> [3D scene scripts]
** BEGIN **
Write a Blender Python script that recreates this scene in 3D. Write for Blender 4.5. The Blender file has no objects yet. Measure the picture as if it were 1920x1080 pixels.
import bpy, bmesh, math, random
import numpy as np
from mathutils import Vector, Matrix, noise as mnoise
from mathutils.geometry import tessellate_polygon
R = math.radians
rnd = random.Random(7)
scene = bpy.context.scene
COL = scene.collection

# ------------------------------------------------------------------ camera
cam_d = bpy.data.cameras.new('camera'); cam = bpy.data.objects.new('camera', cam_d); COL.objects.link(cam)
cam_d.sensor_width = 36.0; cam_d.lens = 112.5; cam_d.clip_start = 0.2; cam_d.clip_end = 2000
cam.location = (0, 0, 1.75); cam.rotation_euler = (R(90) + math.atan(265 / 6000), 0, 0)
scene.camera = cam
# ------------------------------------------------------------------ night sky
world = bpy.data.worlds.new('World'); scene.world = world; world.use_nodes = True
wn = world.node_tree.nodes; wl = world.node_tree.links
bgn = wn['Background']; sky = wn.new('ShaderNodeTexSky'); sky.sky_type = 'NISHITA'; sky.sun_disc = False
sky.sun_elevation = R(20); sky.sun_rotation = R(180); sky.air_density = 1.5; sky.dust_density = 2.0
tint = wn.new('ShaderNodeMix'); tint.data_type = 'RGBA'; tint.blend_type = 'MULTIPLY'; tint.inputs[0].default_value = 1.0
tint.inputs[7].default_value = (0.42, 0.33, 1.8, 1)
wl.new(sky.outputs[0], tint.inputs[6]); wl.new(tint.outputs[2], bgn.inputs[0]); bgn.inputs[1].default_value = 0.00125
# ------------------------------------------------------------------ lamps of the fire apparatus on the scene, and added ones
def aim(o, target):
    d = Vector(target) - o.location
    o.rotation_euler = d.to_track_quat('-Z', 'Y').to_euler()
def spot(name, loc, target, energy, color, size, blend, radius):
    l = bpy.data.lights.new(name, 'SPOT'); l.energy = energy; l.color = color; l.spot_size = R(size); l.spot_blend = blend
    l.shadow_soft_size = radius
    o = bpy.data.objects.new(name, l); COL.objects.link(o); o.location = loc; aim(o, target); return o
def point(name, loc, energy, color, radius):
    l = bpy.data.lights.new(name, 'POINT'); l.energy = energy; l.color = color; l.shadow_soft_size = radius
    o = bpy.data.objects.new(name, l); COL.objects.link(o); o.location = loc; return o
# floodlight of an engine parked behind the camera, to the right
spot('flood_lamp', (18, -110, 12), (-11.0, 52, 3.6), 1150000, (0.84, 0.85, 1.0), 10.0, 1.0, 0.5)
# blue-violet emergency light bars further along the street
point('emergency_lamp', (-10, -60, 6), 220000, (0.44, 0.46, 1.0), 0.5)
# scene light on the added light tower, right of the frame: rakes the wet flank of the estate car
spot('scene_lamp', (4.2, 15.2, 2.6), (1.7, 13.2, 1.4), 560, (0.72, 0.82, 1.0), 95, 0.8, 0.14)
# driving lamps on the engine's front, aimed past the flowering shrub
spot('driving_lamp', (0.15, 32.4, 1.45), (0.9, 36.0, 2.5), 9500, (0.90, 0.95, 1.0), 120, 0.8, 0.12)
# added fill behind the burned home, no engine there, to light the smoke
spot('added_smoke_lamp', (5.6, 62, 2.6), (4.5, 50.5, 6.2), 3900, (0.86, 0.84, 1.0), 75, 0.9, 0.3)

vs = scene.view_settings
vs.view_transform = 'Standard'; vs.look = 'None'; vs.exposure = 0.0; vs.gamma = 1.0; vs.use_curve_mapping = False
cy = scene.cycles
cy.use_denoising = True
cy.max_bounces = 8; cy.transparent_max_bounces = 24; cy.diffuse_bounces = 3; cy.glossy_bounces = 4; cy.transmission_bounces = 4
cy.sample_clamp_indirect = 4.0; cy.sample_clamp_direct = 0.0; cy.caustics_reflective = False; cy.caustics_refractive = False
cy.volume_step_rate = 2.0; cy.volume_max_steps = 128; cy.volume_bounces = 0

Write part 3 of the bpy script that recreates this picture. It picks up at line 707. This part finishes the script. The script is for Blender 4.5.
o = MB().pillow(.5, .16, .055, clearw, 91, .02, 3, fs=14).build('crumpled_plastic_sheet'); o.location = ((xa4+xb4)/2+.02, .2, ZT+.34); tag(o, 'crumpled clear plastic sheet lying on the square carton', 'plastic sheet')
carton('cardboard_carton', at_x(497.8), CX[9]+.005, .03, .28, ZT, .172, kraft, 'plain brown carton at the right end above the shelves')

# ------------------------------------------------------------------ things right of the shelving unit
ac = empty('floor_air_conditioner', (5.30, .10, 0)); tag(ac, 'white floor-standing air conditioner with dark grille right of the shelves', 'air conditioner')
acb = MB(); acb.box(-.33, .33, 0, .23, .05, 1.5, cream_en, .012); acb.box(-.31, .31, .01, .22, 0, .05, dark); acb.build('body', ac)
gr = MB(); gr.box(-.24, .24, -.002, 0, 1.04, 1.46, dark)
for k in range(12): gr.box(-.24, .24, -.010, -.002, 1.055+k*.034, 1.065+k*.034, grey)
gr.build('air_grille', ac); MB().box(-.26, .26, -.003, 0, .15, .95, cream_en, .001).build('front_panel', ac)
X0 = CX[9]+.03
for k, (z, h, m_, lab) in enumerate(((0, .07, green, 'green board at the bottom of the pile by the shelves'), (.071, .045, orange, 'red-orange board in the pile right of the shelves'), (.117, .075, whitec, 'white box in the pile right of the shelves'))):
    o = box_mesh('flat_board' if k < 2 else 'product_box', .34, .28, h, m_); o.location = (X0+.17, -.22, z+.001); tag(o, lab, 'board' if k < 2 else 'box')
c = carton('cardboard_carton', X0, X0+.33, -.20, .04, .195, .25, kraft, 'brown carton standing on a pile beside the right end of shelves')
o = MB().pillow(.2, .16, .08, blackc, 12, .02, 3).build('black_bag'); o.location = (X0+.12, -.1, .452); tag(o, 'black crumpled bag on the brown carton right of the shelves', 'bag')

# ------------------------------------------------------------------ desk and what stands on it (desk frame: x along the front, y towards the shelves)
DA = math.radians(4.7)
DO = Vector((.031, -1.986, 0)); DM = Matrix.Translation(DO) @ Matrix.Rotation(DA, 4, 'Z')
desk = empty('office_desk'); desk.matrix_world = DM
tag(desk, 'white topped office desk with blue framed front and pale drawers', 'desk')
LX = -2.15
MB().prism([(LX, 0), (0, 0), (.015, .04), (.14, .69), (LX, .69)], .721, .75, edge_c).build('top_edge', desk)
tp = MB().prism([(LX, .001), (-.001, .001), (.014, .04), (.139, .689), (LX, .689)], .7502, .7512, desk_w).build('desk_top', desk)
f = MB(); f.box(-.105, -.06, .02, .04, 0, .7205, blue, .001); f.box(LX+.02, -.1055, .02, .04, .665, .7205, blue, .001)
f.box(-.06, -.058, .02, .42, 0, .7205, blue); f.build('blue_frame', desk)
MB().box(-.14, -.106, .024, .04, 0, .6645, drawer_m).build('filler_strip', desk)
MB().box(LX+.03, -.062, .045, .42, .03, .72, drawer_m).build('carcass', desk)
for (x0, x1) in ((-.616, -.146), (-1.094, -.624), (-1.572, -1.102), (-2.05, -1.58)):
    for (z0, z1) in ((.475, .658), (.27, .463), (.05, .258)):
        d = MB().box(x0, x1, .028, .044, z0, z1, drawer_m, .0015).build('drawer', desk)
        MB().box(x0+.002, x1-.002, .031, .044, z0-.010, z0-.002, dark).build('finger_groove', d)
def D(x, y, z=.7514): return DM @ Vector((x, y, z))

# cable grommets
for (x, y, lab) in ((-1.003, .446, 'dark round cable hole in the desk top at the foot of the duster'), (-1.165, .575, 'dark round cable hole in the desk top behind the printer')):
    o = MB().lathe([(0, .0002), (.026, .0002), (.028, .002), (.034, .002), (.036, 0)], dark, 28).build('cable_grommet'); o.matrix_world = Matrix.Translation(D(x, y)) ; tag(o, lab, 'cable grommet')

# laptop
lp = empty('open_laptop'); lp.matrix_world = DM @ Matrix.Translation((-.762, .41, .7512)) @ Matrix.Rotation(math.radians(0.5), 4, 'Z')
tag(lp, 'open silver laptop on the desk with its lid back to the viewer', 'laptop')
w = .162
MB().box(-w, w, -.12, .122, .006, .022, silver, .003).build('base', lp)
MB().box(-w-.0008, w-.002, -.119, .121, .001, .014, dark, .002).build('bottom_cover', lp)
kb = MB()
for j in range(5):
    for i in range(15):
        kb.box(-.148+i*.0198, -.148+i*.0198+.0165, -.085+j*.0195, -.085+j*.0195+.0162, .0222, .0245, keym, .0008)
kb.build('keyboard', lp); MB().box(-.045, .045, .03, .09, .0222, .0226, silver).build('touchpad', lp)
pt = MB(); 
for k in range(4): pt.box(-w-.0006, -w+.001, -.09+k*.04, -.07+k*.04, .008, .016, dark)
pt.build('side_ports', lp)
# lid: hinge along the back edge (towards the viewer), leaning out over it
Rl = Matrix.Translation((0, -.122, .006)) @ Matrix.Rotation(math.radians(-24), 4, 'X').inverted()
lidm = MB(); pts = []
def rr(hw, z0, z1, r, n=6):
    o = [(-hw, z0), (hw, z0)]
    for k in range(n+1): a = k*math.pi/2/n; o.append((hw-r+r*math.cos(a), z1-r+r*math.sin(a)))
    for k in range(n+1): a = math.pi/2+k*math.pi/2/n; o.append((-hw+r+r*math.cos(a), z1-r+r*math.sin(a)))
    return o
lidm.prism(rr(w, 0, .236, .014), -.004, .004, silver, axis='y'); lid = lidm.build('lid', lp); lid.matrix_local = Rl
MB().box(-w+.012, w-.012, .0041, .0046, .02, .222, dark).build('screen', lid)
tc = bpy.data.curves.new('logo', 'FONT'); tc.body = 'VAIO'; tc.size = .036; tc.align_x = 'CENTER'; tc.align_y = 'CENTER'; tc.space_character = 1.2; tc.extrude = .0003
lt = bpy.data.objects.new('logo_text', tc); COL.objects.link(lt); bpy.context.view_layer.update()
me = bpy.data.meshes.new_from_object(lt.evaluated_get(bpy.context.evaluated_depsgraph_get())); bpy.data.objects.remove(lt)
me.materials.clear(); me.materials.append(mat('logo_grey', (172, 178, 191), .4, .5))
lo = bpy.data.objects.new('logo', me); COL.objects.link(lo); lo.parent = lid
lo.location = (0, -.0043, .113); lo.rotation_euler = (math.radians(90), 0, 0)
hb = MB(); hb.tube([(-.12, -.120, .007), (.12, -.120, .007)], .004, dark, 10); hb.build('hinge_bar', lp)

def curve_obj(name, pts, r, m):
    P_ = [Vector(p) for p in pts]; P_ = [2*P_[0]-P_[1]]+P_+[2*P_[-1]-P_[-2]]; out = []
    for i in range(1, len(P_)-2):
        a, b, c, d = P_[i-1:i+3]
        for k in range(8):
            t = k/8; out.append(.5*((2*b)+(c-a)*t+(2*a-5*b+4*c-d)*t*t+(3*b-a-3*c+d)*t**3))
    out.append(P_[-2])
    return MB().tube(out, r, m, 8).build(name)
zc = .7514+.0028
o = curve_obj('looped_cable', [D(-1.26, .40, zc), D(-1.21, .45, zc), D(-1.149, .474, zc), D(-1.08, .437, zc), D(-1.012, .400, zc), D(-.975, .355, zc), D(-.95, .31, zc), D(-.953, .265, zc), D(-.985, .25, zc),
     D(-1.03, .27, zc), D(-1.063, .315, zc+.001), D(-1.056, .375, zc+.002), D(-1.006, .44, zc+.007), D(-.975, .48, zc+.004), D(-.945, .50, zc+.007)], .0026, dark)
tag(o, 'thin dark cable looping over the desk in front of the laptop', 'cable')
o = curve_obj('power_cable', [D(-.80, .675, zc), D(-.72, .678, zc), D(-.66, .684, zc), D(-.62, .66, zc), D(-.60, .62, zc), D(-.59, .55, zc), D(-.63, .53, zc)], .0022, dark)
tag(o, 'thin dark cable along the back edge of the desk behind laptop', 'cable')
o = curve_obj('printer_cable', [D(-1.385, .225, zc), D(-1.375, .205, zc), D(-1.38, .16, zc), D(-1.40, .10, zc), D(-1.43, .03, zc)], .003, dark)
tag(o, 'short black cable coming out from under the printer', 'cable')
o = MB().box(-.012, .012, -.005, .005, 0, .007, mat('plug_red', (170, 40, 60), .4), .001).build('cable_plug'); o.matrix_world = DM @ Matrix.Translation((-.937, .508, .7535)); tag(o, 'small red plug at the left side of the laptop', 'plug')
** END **
> [Directive] What is needed is an exact copy of the lines from the start of the listing through the line where "COL = scene.collection" sits, please, both end lines included and nothing more.

> [Response for this exercise]
Write a Blender Python script that recreates this scene in 3D. Write for Blender 4.5. The Blender file has no objects yet. Measure the picture as if it were 1920x1080 pixels.
import bpy, bmesh, math, random
import numpy as np
from mathutils import Vector, Matrix, noise as mnoise
from mathutils.geometry import tessellate_polygon
R = math.radians
rnd = random.Random(7)
scene = bpy.context.scene
COL = scene.collection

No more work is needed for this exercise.